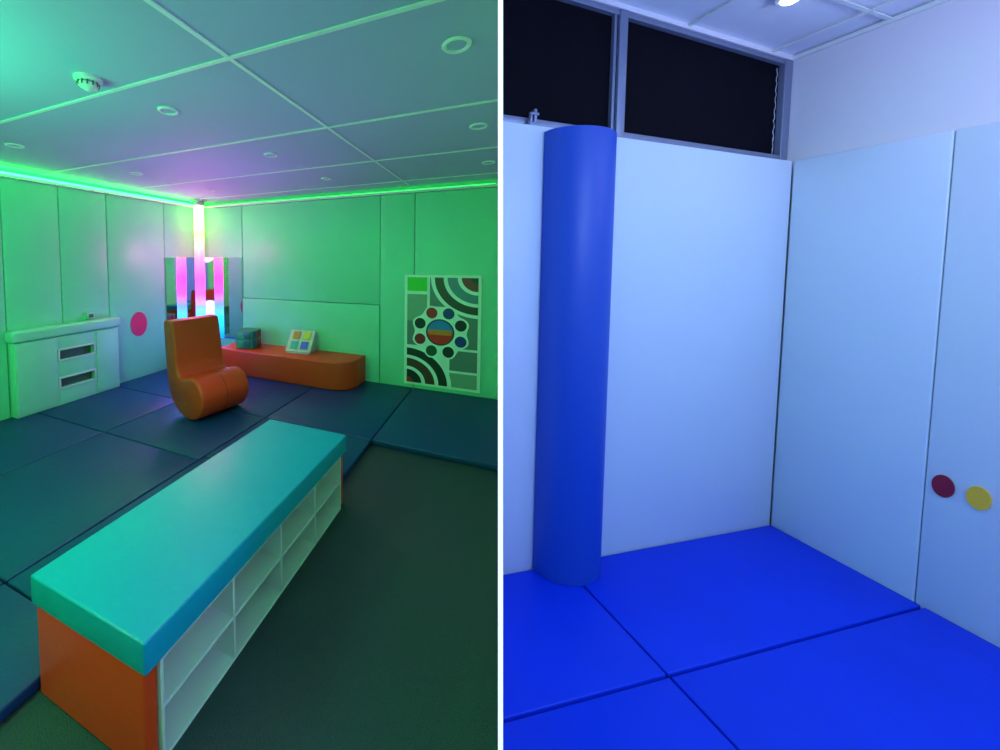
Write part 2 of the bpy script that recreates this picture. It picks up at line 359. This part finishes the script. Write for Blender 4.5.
# window band
e=empty("window_1"); zw0,zw1=PT+.015,HB-.02
fr=[(-.02,'P',-.10,-.055,zw0,zw0+.03),(-.02,'P',-.10,-.055,zw1-.025,zw1),(-.045,.012,-.10,-.05,zw0,zw1),(1.115,1.165,-.10,-.048,zw0,zw1),(1.17,1.187,-.10,-.06,zw0,zw1)]
boxes("frame",FB,fr,mAlu,.003,parent=e)
boxes("pane",FB,[(0,'P',-.085,-.08,zw0,zw1)],mGlass,parent=e)
bm=bmesh.new(); pr=None
for i in range(41):
    z=zw0+.035+(zw1-zw0-.07)*i/40; x=.022+.004*math.sin(i*1.3)+.004*random.random(); w=.003+.006*random.random()*(1-i/60)
    cur=[bm.verts.new(W(FB,x,-.079,z)),bm.verts.new(W(FB,x+w,-.079,z))]
    if pr: bm.faces.new((pr[0],pr[1],cur[1],cur[0]))
    pr=cur
finish("blind_edge_leak",bm,C("blind_edge_leak_white",(210,215,230)),False,e)  # pale strip paints the light leaking past the blind's edge
e=empty("window_latch")
boxes("body",FB,[(1.64,1.70,-.045,-.02,PT+.001,PT+.02),(1.655,1.67,-.04,-.025,PT+.02,PT+.075),(1.68,1.692,-.04,-.025,PT+.02,PT+.06),(1.645,1.685,-.042,-.023,PT+.05,PT+.06)],mAlu,.002,parent=e)
gl=[]
for s in [x*.6+.12 for x in range(0,3)]: gl.append((s-.008,s+.008,-.05,4.3,HB-.006,HB-.0005))
for q in [x*.6+.30 for x in range(0,7)]: gl.append((-.05,'P',q-.008,q+.008,HB-.0062,HB-.0006))
boxes("trim_4",FB,gl,mGrid)
boxes("trim_5",FB,[(-.05,-.03,-.05,4.3,HB-.02,HB)],mGrid)
for nm,t_,m_ in (("wall_spot.001",.569,mRed),("wall_spot.002",.655,mYel)):
    shape_on(nm,lambda u,v,d:W(FB,d,u,v),ell(t_,.588,.029,.05),.0005,.006,m_)
e=empty("ceiling_spotlight"); c=rise(W(FB,.54,.255,HB)); c.z-=.002
lathe("rim",[(.05,0.002),(.05,-.012),(.04,-.018)],c,mGrid,32,e)
lathe("bulb",[(.032,-.018),(.030,-.028),(.018,-.036),(.004,-.038)],c,mat("bulb_glow",(255,255,255),.4,emit=(220,225,255),es=14),32,e)
RISE=False
# ------------------------------------------------------------------ lights
def pl(name,loc,col,e,r=.1,spot=None,up=False):
    l=bpy.data.lights.new(name,'SPOT' if spot else 'POINT'); l.color=col; l.energy=e; l.shadow_soft_size=r
    if spot: l.spot_size=math.radians(spot); l.spot_blend=.9
    o=bpy.data.objects.new(name,l); COL.objects.link(o); o.location=loc
    if up: o.rotation_euler=(math.pi,0,0)
    return o
pl("fill_a_green",W(FA,2.3,4.2,1.9),(.02,1,.38),72,.3)  # added fill without a fixture, strengthens the green on the walls
pl("fill_a_neutral",W(FA,3.5,3.1,2.42),(.60,.66,1),26,.25,115)  # added fill above the bench, not one of the downlights
pl("fill_a_violet",W(FA,1.9,1.6,1.3),(.62,.18,1),32,.5,150,up=True)  # added upward fill, tints the ceiling violet; no fixture here
pl("fill_a_violet_side",W(FA,3.4,2.6,1.3),(.45,.28,1),10,.4,150,up=True)  # second added upward fill for the ceiling's violet tone
pl("fill_a_pink",W(FA,.6,.7,1.75),(1,.13,.70),20,.2)  # added beside the tube to widen its pink glow
pl("fill_a_blue",W(FA,.9,1.1,.6),(.18,.2,1),15,.2)  # added low near the tube to push its blue onto the floor
pl("fill_a_warm",W(FA,2.5,2.5,2.42),(1,.40,.4),28,.25,85)  # added fill over the chair to bring out the orange
pl("fill_a_warm_rear",W(FA,2.9,5.0,1.1),(1,.28,.12),17,.2,None)  # unseen fill added to warm the orange end of the bench
pl("lamp_b_main",W(FB,1.1,2.2,2.2),(.38,.59,1),78,.3)
pl("lamp_b_corner",W(FB,.6,.9,2.3),(.66,.68,1),4.5,.2)
w=bpy.data.worlds.new("world"); S.world=w; w.use_nodes=True
w.node_tree.nodes["Background"].inputs[0].default_value=(.1,.2,.3,1); w.node_tree.nodes["Background"].inputs[1].default_value=.1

*****

Exercise:
Make an exact copy of the data, leaving its pictures out.

Response to this task:
Write part 2 of the bpy script that recreates this picture. It picks up at line 359. This part finishes the script. Write for Blender 4.5.
# window band
e=empty("window_1"); zw0,zw1=PT+.015,HB-.02
fr=[(-.02,'P',-.10,-.055,zw0,zw0+.03),(-.02,'P',-.10,-.055,zw1-.025,zw1),(-.045,.012,-.10,-.05,zw0,zw1),(1.115,1.165,-.10,-.048,zw0,zw1),(1.17,1.187,-.10,-.06,zw0,zw1)]
boxes("frame",FB,fr,mAlu,.003,parent=e)
boxes("pane",FB,[(0,'P',-.085,-.08,zw0,zw1)],mGlass,parent=e)
bm=bmesh.new(); pr=None
for i in range(41):
    z=zw0+.035+(zw1-zw0-.07)*i/40; x=.022+.004*math.sin(i*1.3)+.004*random.random(); w=.003+.006*random.random()*(1-i/60)
    cur=[bm.verts.new(W(FB,x,-.079,z)),bm.verts.new(W(FB,x+w,-.079,z))]
    if pr: bm.faces.new((pr[0],pr[1],cur[1],cur[0]))
    pr=cur
finish("blind_edge_leak",bm,C("blind_edge_leak_white",(210,215,230)),False,e)  # pale strip paints the light leaking past the blind's edge
e=empty("window_latch")
boxes("body",FB,[(1.64,1.70,-.045,-.02,PT+.001,PT+.02),(1.655,1.67,-.04,-.025,PT+.02,PT+.075),(1.68,1.692,-.04,-.025,PT+.02,PT+.06),(1.645,1.685,-.042,-.023,PT+.05,PT+.06)],mAlu,.002,parent=e)
gl=[]
for s in [x*.6+.12 for x in range(0,3)]: gl.append((s-.008,s+.008,-.05,4.3,HB-.006,HB-.0005))
for q in [x*.6+.30 for x in range(0,7)]: gl.append((-.05,'P',q-.008,q+.008,HB-.0062,HB-.0006))
boxes("trim_4",FB,gl,mGrid)
boxes("trim_5",FB,[(-.05,-.03,-.05,4.3,HB-.02,HB)],mGrid)
for nm,t_,m_ in (("wall_spot.001",.569,mRed),("wall_spot.002",.655,mYel)):
    shape_on(nm,lambda u,v,d:W(FB,d,u,v),ell(t_,.588,.029,.05),.0005,.006,m_)
e=empty("ceiling_spotlight"); c=rise(W(FB,.54,.255,HB)); c.z-=.002
lathe("rim",[(.05,0.002),(.05,-.012),(.04,-.018)],c,mGrid,32,e)
lathe("bulb",[(.032,-.018),(.030,-.028),(.018,-.036),(.004,-.038)],c,mat("bulb_glow",(255,255,255),.4,emit=(220,225,255),es=14),32,e)
RISE=False
# ------------------------------------------------------------------ lights
def pl(name,loc,col,e,r=.1,spot=None,up=False):
    l=bpy.data.lights.new(name,'SPOT' if spot else 'POINT'); l.color=col; l.energy=e; l.shadow_soft_size=r
    if spot: l.spot_size=math.radians(spot); l.spot_blend=.9
    o=bpy.data.objects.new(name,l); COL.objects.link(o); o.location=loc
    if up: o.rotation_euler=(math.pi,0,0)
    return o
pl("fill_a_green",W(FA,2.3,4.2,1.9),(.02,1,.38),72,.3)  # added fill without a fixture, strengthens the green on the walls
pl("fill_a_neutral",W(FA,3.5,3.1,2.42),(.60,.66,1),26,.25,115)  # added fill above the bench, not one of the downlights
pl("fill_a_violet",W(FA,1.9,1.6,1.3),(.62,.18,1),32,.5,150,up=True)  # added upward fill, tints the ceiling violet; no fixture here
pl("fill_a_violet_side",W(FA,3.4,2.6,1.3),(.45,.28,1),10,.4,150,up=True)  # second added upward fill for the ceiling's violet tone
pl("fill_a_pink",W(FA,.6,.7,1.75),(1,.13,.70),20,.2)  # added beside the tube to widen its pink glow
pl("fill_a_blue",W(FA,.9,1.1,.6),(.18,.2,1),15,.2)  # added low near the tube to push its blue onto the floor
pl("fill_a_warm",W(FA,2.5,2.5,2.42),(1,.40,.4),28,.25,85)  # added fill over the chair to bring out the orange
pl("fill_a_warm_rear",W(FA,2.9,5.0,1.1),(1,.28,.12),17,.2,None)  # unseen fill added to warm the orange end of the bench
pl("lamp_b_main",W(FB,1.1,2.2,2.2),(.38,.59,1),78,.3)
pl("lamp_b_corner",W(FB,.6,.9,2.3),(.66,.68,1),4.5,.2)
w=bpy.data.worlds.new("world"); S.world=w; w.use_nodes=True
w.node_tree.nodes["Background"].inputs[0].default_value=(.1,.2,.3,1); w.node_tree.nodes["Background"].inputs[1].default_value=.1